** Start **

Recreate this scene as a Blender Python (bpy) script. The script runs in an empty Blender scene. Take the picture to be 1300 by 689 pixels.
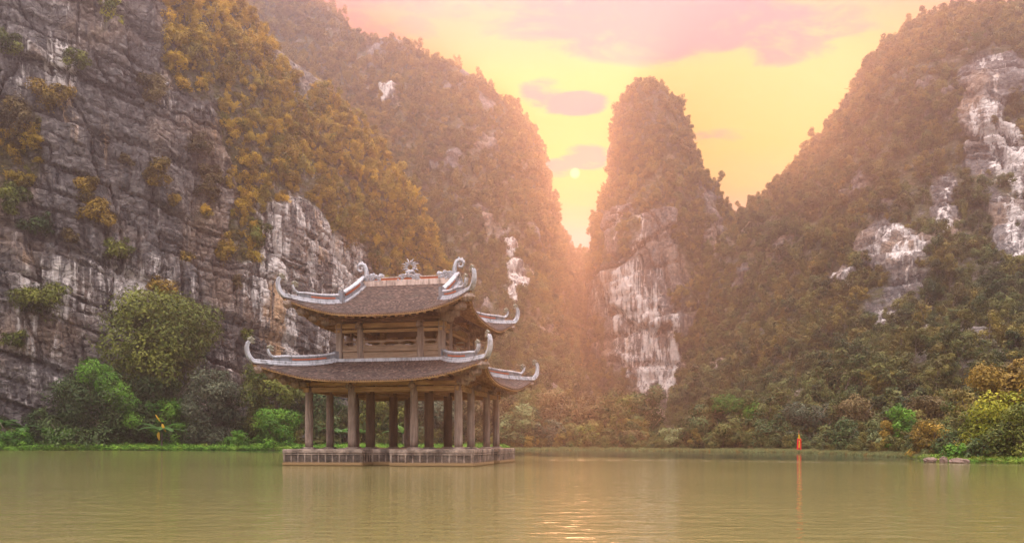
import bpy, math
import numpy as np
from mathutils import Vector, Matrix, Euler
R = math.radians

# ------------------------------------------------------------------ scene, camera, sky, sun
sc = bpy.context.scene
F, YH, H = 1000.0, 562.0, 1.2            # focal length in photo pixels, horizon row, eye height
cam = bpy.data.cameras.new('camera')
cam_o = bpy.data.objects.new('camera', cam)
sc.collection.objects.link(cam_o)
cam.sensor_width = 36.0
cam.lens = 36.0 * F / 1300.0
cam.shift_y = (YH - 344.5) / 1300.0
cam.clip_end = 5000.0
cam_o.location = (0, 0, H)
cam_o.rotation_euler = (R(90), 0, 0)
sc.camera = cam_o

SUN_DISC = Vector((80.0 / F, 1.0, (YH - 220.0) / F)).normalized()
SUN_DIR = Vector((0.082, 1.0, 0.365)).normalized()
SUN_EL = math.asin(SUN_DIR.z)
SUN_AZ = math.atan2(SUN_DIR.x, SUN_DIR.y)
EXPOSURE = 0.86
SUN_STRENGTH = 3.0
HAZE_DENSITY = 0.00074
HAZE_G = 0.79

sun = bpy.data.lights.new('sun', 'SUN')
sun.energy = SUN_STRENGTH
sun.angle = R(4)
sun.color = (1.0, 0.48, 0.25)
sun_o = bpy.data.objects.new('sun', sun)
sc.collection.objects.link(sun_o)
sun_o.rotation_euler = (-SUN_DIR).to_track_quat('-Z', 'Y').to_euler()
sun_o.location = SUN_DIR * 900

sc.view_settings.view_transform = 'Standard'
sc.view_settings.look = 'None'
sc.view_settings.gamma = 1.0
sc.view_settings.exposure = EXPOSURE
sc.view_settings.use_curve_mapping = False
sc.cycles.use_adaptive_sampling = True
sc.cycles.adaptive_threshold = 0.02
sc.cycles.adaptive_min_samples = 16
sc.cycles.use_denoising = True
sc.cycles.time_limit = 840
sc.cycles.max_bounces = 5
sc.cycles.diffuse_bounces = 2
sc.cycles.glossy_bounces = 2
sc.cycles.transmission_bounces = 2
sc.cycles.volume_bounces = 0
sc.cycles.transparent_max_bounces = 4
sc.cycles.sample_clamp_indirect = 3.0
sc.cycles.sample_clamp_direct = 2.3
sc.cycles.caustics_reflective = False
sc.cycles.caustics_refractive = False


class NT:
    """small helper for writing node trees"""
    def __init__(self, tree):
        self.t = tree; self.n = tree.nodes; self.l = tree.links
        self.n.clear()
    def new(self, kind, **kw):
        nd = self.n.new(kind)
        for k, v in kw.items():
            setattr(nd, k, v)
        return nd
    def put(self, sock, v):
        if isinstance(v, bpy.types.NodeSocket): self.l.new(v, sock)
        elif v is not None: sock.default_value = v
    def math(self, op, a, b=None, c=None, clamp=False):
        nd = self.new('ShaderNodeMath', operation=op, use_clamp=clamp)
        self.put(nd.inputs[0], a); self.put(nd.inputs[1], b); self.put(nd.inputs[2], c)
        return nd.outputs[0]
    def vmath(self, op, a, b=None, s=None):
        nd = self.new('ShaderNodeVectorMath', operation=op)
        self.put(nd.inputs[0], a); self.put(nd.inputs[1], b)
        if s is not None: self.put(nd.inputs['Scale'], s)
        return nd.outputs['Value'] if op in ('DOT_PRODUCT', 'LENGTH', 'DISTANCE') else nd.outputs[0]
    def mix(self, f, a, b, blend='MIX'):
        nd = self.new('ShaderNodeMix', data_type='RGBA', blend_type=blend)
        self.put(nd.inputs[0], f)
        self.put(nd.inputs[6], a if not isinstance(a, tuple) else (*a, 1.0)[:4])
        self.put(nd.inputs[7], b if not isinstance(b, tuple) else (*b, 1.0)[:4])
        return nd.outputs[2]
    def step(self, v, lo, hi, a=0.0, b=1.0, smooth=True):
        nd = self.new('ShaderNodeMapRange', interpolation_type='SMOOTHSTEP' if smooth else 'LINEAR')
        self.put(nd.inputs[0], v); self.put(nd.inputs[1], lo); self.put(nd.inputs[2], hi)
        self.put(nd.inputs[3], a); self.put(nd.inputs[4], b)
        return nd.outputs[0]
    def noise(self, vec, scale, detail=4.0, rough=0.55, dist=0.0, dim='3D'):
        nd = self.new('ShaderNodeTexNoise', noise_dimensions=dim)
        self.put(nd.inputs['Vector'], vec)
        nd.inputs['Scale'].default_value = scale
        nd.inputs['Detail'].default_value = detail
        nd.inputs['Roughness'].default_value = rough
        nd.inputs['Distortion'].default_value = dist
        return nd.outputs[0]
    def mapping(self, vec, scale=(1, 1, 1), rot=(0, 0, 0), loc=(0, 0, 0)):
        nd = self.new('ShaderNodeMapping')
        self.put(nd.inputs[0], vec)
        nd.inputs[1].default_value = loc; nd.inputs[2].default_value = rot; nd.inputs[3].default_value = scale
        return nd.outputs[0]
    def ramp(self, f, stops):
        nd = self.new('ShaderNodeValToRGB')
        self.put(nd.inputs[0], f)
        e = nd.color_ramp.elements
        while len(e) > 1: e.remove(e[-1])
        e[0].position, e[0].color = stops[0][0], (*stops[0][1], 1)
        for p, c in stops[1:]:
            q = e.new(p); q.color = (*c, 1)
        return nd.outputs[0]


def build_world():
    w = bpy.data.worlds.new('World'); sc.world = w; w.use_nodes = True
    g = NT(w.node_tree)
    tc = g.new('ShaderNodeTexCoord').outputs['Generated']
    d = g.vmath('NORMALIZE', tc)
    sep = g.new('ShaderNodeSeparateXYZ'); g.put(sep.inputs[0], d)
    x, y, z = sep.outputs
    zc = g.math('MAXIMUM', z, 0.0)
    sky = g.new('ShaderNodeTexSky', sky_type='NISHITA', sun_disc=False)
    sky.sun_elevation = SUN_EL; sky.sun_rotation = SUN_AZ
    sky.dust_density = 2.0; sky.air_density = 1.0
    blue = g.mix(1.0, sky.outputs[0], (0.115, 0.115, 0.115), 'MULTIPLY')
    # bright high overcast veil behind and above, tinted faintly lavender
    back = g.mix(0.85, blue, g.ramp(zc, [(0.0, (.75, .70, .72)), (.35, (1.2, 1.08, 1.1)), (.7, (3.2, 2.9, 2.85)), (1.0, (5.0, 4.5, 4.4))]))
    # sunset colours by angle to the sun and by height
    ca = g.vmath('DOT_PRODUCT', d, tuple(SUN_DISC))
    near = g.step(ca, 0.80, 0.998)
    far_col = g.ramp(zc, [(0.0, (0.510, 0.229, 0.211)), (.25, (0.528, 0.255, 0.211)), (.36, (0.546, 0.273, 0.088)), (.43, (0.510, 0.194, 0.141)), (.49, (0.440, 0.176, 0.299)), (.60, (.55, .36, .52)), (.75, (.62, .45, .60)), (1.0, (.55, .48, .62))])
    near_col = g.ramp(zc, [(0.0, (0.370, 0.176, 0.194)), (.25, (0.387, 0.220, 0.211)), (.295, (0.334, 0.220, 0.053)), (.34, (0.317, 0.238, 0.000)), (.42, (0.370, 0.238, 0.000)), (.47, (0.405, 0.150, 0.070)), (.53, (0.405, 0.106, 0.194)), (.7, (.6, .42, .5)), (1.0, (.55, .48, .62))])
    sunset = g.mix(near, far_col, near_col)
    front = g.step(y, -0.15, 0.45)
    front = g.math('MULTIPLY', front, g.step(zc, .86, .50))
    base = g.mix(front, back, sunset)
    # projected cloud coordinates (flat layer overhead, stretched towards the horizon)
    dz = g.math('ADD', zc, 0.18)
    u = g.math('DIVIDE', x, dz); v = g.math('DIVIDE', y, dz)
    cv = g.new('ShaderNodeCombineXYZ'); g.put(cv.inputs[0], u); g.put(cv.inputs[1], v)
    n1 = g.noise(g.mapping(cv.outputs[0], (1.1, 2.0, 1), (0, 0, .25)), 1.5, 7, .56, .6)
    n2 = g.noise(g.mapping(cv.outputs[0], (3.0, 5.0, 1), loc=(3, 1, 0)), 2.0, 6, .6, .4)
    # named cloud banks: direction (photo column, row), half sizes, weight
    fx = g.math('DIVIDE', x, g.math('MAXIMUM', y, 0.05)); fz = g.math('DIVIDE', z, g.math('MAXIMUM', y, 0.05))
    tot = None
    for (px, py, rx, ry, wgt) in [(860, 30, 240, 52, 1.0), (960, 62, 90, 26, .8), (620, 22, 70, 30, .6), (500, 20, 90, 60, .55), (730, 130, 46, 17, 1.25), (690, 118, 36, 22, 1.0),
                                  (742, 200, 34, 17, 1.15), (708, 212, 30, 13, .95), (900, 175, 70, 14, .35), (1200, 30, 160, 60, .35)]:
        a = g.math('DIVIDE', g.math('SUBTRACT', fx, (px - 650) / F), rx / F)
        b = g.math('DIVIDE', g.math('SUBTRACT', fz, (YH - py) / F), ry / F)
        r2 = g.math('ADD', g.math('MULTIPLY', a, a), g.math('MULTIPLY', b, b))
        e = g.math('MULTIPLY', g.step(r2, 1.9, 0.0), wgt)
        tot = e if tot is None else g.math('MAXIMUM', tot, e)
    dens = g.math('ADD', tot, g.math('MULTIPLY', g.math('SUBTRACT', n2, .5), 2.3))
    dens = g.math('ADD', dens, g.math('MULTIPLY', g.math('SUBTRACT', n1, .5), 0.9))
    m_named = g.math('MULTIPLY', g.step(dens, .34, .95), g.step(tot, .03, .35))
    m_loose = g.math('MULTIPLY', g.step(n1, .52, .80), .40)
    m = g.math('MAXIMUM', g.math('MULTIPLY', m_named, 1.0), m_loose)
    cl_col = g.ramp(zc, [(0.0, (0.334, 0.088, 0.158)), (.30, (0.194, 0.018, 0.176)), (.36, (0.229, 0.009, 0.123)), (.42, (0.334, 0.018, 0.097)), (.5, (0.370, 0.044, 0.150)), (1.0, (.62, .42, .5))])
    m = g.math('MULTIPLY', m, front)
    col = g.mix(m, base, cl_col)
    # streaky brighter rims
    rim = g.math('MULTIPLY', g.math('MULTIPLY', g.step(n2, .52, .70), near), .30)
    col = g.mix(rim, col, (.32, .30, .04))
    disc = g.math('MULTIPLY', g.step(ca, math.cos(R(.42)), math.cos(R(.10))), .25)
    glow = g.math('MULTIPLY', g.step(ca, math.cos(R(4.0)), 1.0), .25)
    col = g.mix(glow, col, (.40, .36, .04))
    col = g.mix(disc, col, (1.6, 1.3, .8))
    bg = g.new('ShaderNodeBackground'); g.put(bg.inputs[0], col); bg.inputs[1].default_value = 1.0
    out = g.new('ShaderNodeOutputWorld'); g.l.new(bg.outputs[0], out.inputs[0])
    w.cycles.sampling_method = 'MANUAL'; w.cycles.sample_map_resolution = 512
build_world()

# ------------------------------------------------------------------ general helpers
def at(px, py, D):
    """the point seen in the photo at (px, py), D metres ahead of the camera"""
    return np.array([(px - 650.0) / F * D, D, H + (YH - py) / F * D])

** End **

*OBJECTIVE*
Everything from the first line of the listing above through the line that contains "R = math.radians" is to be restated word for word, minus the pictures.

*RESPONSE BELOW*
Recreate this scene as a Blender Python (bpy) script. The script runs in an empty Blender scene. Take the picture to be 1300 by 689 pixels.
import bpy, math
import numpy as np
from mathutils import Vector, Matrix, Euler
R = math.radians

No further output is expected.